Find each line with the string "picture" and report it.

> Given material:
┄┄┄┄┄┄┄┄┄┄┄┄┄┄┄┄┄┄┄┄
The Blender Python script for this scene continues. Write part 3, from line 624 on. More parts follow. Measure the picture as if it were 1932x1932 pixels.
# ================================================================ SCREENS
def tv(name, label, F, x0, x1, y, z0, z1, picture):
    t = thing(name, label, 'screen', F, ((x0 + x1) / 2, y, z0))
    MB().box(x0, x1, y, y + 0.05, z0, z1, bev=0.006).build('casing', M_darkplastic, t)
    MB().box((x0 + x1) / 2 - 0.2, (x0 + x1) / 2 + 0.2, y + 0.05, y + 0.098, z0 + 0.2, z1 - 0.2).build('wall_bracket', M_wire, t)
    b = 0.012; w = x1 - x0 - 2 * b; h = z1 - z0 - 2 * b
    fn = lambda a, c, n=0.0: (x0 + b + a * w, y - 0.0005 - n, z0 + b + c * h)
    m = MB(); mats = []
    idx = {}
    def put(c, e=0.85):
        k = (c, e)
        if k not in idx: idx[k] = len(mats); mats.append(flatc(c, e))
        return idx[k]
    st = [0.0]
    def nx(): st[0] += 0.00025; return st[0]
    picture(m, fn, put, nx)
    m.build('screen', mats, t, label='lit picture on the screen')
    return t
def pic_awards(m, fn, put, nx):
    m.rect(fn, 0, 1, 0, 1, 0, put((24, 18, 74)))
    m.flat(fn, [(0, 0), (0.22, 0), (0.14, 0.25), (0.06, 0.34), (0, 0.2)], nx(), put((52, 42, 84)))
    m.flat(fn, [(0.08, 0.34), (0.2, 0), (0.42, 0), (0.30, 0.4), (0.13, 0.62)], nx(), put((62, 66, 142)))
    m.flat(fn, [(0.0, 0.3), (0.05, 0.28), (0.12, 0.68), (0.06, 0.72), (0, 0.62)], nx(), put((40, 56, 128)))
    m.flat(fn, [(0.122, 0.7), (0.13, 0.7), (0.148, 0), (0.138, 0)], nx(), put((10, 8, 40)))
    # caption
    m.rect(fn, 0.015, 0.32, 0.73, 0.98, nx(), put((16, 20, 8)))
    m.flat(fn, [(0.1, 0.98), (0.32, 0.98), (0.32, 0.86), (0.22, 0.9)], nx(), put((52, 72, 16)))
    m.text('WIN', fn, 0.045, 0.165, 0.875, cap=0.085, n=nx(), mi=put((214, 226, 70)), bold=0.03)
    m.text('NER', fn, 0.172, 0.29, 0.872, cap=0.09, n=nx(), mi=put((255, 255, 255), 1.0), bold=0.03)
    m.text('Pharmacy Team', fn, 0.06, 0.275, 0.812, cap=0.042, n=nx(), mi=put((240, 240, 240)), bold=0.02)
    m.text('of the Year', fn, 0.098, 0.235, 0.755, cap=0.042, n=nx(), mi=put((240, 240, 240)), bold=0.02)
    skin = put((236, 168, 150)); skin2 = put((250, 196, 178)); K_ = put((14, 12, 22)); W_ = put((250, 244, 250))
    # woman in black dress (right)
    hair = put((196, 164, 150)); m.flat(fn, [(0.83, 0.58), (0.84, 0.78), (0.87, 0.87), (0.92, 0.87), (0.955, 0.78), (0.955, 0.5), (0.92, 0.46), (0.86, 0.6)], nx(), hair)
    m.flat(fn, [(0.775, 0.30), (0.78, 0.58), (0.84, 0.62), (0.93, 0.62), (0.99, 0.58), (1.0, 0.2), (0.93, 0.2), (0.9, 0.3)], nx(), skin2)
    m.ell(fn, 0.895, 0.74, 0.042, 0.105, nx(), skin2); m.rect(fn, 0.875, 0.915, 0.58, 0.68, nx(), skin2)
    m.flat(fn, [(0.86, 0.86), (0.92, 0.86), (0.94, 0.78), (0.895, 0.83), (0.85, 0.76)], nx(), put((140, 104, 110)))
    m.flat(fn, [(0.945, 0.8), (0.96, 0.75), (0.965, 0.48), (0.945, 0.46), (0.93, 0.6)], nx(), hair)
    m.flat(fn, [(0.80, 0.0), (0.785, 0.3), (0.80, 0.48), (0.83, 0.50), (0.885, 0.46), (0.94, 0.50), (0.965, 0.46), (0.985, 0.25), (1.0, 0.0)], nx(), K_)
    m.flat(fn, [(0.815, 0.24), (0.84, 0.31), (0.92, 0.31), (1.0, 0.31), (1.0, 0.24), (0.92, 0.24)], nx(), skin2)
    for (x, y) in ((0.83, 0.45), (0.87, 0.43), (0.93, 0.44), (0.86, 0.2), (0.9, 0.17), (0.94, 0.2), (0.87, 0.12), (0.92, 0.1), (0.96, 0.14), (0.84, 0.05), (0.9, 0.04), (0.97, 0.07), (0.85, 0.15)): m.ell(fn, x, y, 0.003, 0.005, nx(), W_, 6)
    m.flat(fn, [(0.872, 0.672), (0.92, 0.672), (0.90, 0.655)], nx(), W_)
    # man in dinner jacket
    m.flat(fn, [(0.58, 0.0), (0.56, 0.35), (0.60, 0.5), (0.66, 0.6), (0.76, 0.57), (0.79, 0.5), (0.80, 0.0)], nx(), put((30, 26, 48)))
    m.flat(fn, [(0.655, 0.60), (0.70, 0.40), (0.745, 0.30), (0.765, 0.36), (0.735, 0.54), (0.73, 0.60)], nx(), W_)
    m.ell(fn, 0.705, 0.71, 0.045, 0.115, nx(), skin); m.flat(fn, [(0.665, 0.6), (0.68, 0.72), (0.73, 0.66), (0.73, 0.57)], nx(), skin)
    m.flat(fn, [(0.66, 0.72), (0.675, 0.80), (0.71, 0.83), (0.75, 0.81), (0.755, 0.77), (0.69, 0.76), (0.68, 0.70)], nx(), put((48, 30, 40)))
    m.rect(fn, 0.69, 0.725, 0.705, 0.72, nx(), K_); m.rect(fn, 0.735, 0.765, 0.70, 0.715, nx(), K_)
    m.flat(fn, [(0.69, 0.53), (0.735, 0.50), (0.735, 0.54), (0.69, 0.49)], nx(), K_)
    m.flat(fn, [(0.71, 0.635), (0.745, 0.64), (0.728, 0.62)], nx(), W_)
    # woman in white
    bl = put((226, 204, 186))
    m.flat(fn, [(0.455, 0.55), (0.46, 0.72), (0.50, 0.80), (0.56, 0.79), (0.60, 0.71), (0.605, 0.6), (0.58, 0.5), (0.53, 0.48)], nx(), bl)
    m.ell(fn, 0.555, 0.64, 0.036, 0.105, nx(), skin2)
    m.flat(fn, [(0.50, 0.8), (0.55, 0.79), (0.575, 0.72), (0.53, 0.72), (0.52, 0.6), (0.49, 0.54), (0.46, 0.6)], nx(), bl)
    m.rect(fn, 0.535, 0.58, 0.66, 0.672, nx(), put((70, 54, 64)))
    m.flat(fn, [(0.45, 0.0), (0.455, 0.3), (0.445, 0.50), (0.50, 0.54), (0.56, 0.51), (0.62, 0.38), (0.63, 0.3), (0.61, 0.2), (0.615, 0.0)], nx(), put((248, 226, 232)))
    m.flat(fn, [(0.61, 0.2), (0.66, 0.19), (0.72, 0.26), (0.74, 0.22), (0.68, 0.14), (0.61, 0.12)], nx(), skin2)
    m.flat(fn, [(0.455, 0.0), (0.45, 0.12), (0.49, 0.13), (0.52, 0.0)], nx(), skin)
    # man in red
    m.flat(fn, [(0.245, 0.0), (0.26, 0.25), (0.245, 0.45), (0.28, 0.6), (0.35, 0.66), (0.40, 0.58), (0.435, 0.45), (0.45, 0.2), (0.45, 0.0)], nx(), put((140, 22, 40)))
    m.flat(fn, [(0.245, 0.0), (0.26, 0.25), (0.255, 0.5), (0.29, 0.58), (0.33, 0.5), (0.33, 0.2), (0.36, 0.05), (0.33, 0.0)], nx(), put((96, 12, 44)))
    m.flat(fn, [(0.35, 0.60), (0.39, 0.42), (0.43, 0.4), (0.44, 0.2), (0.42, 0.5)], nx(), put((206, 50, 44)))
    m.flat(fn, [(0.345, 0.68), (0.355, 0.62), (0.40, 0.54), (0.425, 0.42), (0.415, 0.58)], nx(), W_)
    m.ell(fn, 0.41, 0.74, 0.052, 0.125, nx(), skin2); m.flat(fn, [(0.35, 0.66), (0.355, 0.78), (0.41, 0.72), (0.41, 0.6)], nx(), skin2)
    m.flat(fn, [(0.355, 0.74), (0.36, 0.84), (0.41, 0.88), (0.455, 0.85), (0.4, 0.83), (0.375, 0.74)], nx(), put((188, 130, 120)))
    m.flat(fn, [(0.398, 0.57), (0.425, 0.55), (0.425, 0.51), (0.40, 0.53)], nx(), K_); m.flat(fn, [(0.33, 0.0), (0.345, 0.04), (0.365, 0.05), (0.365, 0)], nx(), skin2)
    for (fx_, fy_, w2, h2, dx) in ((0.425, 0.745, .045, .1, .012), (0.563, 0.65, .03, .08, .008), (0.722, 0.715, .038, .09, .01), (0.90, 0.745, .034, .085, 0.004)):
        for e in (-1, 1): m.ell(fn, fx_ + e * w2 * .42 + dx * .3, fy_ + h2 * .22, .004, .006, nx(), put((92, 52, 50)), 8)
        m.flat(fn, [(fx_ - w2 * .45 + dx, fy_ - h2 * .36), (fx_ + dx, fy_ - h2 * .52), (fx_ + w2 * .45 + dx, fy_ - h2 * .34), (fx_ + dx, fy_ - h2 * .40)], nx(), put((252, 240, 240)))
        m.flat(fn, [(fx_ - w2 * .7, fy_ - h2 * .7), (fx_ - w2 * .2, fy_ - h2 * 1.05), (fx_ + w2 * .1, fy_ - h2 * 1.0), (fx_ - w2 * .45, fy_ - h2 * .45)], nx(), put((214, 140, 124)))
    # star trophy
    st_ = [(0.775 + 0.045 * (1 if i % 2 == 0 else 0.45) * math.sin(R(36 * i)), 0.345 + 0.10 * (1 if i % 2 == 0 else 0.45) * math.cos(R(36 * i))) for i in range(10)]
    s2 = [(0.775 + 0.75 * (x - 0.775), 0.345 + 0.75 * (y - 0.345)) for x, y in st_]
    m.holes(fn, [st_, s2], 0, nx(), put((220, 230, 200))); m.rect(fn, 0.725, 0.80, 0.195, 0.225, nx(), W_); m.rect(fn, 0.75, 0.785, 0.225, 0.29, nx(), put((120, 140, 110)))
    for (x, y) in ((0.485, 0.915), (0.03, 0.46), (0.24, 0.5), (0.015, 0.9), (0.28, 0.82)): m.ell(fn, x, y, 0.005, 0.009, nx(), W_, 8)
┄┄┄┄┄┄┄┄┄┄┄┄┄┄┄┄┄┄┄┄
> Correct output:
The Blender Python script for this scene continues. Write part 3, from line 624 on. More parts follow. Measure the picture as if it were 1932x1932 pixels.
def tv(name, label, F, x0, x1, y, z0, z1, picture):
    picture(m, fn, put, nx)
    m.build('screen', mats, t, label='lit picture on the screen')